__Written exercise__
Show all lines of the listing that hold the word "script".

>> Start Material supplied

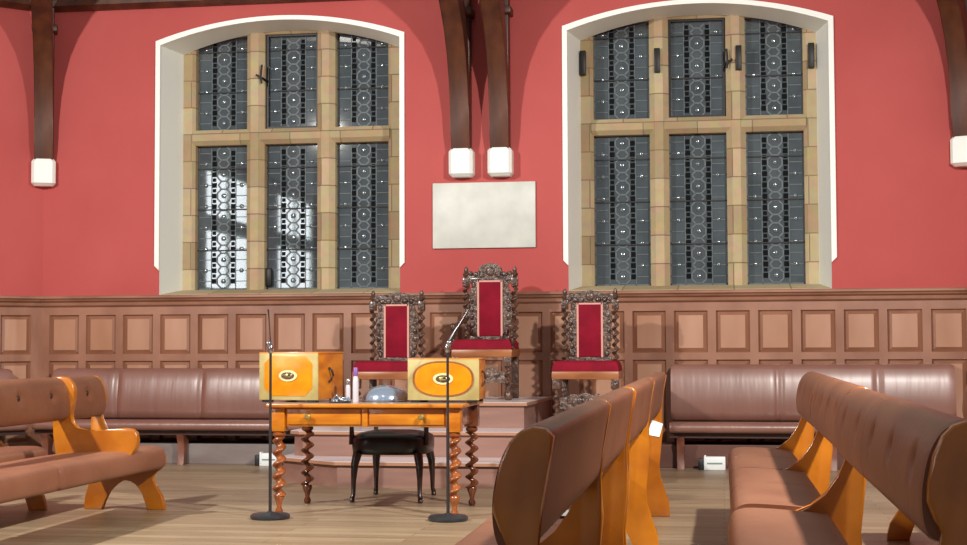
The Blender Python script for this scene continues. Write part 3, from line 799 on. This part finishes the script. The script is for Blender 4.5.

>> End Material supplied
>> Start Material supplied

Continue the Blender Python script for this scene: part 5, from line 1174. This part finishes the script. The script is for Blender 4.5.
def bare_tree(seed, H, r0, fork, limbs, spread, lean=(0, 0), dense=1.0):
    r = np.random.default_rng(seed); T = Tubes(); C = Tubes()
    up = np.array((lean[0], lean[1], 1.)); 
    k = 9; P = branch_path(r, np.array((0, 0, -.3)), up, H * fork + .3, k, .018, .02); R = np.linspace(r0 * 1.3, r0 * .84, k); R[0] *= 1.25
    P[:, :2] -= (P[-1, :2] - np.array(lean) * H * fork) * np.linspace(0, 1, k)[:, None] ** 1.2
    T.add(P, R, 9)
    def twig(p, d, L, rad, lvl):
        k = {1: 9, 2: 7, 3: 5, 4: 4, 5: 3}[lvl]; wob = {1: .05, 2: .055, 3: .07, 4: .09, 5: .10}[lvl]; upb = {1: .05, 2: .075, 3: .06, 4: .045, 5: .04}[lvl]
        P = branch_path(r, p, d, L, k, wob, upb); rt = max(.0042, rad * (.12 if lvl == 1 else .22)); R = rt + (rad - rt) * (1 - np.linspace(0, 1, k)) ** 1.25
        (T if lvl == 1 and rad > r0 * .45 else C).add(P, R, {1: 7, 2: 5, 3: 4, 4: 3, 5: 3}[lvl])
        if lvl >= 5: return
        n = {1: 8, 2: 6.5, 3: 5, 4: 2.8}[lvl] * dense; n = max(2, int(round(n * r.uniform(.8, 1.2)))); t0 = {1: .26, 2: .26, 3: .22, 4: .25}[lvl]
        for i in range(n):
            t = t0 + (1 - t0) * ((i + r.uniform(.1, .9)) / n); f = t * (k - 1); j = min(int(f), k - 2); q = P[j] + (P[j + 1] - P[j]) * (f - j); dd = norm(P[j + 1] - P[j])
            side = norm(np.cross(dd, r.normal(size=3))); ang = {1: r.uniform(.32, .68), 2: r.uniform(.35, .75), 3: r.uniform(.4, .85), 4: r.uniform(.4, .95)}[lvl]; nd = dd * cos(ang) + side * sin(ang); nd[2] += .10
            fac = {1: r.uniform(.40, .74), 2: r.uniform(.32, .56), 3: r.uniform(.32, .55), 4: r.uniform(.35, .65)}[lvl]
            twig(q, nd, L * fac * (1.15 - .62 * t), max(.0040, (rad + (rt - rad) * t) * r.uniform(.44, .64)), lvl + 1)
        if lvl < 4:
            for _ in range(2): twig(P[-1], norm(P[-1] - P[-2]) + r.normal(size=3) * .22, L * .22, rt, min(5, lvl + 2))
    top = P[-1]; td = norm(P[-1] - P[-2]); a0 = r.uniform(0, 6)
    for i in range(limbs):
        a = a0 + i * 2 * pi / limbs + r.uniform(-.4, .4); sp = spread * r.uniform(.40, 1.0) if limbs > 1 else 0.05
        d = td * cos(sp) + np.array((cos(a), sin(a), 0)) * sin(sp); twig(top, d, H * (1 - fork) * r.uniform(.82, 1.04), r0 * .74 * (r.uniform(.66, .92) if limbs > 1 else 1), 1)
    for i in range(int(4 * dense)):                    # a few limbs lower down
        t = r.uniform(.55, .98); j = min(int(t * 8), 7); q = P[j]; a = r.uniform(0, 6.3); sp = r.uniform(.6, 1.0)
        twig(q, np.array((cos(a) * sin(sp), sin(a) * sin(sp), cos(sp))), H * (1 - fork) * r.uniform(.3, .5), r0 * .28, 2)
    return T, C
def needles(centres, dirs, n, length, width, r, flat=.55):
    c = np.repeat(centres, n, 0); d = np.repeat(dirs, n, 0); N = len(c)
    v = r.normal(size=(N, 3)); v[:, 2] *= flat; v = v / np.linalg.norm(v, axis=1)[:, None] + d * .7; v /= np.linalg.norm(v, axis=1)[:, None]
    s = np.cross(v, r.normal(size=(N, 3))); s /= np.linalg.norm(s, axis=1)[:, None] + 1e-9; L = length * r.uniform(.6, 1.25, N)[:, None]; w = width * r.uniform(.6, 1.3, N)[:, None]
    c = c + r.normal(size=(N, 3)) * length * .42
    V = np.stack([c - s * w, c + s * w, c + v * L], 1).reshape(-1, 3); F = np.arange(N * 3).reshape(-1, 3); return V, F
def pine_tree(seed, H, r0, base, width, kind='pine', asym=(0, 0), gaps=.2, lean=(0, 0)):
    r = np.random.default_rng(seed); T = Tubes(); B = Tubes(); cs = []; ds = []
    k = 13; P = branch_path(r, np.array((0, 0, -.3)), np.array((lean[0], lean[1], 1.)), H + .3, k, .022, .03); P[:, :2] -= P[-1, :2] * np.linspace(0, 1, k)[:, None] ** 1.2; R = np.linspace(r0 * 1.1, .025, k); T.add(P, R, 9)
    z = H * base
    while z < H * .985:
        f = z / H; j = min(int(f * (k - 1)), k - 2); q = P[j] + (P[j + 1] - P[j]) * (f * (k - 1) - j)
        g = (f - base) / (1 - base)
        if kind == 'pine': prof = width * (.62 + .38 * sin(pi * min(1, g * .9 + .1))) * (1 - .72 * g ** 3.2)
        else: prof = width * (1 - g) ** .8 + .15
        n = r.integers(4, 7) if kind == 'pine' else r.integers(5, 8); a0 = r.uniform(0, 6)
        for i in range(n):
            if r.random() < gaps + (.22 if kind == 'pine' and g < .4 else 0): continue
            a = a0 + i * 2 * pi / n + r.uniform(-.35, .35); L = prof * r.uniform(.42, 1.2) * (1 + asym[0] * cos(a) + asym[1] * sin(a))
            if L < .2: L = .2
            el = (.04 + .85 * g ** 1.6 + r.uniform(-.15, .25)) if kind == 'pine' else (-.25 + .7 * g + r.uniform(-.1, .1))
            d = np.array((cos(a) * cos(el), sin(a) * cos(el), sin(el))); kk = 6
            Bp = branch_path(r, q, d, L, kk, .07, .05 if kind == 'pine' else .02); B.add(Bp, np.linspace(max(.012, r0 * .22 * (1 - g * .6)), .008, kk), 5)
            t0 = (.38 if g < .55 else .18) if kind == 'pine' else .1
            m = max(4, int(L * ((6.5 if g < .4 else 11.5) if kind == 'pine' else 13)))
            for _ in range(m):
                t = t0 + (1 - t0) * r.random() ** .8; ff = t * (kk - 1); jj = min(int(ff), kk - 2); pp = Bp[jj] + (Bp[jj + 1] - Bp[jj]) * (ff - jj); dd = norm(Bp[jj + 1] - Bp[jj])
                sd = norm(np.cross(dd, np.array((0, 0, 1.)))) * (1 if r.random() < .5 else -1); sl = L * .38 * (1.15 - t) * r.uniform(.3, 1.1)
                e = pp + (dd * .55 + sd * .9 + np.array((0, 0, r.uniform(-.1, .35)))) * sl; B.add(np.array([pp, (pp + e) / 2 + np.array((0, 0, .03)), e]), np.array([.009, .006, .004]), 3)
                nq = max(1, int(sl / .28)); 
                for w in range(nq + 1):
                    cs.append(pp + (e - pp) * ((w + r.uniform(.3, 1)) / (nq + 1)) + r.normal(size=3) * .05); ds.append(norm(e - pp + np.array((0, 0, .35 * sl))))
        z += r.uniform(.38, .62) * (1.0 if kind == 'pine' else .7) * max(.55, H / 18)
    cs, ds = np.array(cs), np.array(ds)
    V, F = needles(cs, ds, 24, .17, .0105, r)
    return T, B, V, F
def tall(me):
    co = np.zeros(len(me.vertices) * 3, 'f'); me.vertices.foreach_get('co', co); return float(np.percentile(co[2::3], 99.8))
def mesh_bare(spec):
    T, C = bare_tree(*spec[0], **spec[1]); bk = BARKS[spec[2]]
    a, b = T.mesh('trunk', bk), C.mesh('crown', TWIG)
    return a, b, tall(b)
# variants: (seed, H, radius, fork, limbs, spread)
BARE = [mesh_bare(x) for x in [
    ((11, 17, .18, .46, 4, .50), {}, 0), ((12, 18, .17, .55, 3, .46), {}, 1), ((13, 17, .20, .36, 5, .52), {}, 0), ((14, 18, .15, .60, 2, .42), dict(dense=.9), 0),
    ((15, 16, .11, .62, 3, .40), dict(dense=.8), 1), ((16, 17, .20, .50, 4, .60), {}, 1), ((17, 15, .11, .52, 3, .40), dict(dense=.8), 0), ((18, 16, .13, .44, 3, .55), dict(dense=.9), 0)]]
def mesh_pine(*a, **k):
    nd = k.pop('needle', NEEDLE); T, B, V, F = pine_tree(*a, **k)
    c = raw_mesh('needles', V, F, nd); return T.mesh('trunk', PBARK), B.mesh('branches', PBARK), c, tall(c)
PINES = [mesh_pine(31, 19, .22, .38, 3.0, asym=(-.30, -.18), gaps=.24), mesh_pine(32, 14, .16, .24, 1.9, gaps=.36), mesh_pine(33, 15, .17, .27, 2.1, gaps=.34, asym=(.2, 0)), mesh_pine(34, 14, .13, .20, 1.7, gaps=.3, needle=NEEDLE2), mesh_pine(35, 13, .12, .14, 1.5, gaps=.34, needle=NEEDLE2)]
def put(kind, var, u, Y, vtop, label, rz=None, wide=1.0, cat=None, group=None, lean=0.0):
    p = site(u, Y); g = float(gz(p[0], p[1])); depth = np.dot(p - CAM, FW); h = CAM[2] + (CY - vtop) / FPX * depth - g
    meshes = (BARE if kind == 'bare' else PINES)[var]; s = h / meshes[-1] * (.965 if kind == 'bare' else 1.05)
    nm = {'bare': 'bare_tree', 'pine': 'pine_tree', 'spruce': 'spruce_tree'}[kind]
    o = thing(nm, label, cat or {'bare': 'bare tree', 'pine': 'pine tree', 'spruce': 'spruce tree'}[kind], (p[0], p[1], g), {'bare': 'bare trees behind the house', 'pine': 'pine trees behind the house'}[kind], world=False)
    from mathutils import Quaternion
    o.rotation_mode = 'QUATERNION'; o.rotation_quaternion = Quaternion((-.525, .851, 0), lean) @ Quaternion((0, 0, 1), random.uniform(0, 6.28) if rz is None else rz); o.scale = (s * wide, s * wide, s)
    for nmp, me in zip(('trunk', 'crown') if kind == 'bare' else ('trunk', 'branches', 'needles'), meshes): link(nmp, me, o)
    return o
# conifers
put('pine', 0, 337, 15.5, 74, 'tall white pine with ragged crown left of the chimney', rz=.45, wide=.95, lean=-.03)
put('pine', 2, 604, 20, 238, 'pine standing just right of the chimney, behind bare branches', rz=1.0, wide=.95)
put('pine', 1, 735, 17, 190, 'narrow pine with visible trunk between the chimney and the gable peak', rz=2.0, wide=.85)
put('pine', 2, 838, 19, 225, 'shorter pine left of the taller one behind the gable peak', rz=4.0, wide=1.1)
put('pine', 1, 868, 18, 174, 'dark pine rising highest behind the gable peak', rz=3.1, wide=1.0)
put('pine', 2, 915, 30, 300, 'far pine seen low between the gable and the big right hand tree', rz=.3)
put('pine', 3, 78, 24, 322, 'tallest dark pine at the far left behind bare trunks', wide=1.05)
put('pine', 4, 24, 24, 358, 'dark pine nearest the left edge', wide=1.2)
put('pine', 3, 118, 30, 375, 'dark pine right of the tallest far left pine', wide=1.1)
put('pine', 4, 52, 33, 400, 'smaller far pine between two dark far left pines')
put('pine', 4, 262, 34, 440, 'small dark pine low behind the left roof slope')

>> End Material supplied

__Response below__
The Blender Python script for this scene continues. Write part 3, from line 799 on. This part finishes the script. The script is for Blender 4.5.
Continue the Blender Python script for this scene: part 5, from line 1174. This part finishes the script. The script is for Blender 4.5.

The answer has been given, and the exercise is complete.